_EXERCISE GOAL_
Please output the data below exactly as given, starting at its first line and stopping after the line that contains "COL = scene.collection".

<<<<

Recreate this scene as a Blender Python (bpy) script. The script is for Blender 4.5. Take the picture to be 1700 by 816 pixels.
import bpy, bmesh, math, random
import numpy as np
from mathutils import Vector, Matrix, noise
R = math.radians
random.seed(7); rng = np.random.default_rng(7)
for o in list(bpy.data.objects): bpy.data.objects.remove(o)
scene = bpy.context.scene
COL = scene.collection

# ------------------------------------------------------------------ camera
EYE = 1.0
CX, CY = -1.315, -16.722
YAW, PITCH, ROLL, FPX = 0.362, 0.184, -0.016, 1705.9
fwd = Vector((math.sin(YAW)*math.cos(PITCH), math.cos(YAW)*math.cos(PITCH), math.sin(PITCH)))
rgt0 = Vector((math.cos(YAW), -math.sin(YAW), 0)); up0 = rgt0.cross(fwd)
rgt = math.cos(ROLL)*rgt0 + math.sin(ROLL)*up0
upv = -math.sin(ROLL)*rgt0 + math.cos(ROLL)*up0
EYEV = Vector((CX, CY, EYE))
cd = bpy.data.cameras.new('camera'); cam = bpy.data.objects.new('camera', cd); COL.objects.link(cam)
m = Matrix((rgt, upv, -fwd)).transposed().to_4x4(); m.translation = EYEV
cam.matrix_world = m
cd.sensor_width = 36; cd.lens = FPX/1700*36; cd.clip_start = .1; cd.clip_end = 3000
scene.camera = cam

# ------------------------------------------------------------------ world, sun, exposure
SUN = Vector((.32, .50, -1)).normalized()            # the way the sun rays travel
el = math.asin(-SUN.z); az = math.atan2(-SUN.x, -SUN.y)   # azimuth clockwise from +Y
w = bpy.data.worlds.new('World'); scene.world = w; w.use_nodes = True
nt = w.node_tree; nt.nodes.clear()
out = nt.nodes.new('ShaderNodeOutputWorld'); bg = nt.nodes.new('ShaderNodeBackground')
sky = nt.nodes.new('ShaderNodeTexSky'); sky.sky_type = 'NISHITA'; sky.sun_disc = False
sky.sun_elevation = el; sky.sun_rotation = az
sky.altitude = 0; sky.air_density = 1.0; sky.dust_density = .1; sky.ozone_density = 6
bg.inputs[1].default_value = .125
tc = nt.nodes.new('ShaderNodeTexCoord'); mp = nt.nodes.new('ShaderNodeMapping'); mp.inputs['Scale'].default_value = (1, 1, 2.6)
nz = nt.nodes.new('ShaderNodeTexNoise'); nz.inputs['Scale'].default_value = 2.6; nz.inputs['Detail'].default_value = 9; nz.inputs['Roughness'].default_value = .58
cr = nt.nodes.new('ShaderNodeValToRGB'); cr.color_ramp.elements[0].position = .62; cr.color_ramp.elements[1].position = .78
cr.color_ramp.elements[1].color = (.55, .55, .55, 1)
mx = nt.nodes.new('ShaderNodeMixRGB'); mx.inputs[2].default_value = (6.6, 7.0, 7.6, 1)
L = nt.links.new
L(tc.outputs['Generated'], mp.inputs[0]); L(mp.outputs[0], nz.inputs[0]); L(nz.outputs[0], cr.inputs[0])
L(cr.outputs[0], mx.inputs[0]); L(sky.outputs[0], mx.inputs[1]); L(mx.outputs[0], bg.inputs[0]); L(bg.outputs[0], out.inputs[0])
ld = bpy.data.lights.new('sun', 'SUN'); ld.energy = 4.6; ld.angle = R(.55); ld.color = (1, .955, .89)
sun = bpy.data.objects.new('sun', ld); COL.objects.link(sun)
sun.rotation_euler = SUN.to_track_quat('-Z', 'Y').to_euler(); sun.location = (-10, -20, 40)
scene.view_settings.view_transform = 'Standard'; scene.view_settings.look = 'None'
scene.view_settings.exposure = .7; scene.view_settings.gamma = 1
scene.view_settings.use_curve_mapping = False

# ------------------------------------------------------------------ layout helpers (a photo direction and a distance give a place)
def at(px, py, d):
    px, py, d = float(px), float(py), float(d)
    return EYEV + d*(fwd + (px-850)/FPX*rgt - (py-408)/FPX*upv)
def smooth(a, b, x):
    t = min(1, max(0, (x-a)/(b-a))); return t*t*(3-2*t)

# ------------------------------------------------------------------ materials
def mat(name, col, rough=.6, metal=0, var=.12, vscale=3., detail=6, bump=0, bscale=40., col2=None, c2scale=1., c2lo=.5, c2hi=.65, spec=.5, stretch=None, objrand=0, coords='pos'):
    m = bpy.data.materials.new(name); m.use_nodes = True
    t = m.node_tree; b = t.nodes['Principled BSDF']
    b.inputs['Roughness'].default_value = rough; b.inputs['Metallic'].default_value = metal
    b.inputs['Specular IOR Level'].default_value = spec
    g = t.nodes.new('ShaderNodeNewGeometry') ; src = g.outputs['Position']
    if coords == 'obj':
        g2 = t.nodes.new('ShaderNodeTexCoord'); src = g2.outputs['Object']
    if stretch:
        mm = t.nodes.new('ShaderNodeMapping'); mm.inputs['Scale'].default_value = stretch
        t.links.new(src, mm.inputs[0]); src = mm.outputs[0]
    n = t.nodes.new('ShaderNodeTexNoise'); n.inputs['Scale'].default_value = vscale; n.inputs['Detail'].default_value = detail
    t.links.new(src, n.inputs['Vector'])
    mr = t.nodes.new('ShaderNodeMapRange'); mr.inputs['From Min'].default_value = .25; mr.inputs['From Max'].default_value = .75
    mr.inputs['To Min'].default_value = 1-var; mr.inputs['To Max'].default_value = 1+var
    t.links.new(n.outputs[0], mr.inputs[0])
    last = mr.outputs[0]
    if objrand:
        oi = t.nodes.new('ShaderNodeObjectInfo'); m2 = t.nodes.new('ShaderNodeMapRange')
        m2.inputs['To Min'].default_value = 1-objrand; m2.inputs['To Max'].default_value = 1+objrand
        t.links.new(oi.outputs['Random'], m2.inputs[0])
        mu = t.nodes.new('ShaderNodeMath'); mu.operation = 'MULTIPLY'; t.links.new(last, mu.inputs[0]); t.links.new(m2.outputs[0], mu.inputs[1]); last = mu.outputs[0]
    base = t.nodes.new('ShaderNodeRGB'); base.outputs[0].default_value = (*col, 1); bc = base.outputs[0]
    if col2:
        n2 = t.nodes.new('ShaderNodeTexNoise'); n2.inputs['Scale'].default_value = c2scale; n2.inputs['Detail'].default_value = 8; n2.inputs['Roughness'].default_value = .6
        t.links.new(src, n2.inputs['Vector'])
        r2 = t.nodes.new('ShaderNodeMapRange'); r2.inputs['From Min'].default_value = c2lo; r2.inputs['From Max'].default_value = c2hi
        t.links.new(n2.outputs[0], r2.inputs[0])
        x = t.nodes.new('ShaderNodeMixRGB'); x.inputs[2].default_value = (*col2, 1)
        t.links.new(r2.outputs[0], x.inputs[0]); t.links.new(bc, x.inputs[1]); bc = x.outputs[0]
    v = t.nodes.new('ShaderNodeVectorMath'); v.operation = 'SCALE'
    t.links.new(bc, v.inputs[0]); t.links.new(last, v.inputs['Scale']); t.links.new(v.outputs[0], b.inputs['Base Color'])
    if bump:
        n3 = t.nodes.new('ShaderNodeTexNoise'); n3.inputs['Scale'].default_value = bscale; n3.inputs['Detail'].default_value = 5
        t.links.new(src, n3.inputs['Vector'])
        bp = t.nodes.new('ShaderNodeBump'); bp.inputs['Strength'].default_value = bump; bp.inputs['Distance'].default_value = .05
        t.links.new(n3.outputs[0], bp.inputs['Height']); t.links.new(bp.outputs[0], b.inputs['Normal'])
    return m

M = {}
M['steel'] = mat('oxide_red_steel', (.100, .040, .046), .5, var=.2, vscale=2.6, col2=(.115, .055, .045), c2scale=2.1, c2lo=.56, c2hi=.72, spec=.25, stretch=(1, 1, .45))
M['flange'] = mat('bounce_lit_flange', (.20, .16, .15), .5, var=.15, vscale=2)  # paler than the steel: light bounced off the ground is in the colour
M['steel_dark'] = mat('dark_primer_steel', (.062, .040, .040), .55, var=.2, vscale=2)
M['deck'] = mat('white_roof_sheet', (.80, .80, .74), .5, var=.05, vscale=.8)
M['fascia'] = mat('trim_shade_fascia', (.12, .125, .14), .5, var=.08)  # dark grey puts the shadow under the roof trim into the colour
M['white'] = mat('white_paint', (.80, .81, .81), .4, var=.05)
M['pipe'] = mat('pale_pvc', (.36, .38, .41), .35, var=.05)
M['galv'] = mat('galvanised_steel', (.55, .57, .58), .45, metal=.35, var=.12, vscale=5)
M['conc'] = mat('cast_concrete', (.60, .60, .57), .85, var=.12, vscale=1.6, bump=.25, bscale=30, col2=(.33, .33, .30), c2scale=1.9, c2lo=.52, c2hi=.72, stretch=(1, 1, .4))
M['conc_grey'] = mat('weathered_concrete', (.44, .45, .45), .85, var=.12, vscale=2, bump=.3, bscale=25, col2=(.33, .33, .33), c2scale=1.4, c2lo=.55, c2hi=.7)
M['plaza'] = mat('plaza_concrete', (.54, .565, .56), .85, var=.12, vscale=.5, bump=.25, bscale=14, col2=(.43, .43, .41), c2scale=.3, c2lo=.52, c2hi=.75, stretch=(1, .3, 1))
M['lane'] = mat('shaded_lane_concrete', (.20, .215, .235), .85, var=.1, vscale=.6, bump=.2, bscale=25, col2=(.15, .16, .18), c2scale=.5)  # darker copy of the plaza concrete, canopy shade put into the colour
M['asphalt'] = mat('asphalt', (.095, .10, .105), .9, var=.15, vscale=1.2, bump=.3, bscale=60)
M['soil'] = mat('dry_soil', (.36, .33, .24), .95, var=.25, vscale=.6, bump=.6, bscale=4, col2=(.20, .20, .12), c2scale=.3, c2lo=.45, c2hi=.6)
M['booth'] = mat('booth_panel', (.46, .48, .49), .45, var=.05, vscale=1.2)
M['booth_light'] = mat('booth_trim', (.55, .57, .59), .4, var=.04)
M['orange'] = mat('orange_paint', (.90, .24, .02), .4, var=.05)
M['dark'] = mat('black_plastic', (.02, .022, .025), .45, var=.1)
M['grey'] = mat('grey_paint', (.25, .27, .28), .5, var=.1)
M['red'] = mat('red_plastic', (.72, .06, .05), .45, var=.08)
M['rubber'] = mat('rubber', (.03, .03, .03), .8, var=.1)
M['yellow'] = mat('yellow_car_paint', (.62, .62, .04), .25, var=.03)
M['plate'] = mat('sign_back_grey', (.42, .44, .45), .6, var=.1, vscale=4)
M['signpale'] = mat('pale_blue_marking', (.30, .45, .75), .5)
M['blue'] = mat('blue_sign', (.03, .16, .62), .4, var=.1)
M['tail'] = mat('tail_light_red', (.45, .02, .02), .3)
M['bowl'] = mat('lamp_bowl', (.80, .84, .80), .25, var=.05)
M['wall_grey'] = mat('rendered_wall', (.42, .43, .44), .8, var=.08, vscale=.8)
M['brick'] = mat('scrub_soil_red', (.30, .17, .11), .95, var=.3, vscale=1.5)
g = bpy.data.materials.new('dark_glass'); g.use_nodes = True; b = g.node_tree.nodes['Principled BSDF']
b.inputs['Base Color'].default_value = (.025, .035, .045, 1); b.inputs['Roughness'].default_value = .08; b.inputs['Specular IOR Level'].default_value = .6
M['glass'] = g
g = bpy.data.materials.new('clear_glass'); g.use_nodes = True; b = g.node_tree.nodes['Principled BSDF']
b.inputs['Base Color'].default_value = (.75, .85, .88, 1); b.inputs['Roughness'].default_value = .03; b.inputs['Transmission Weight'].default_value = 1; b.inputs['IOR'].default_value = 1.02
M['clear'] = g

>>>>

_ANSWER TO THE TASK_
Recreate this scene as a Blender Python (bpy) script. The script is for Blender 4.5. Take the picture to be 1700 by 816 pixels.
import bpy, bmesh, math, random
import numpy as np
from mathutils import Vector, Matrix, noise
R = math.radians
random.seed(7); rng = np.random.default_rng(7)
for o in list(bpy.data.objects): bpy.data.objects.remove(o)
scene = bpy.context.scene
COL = scene.collection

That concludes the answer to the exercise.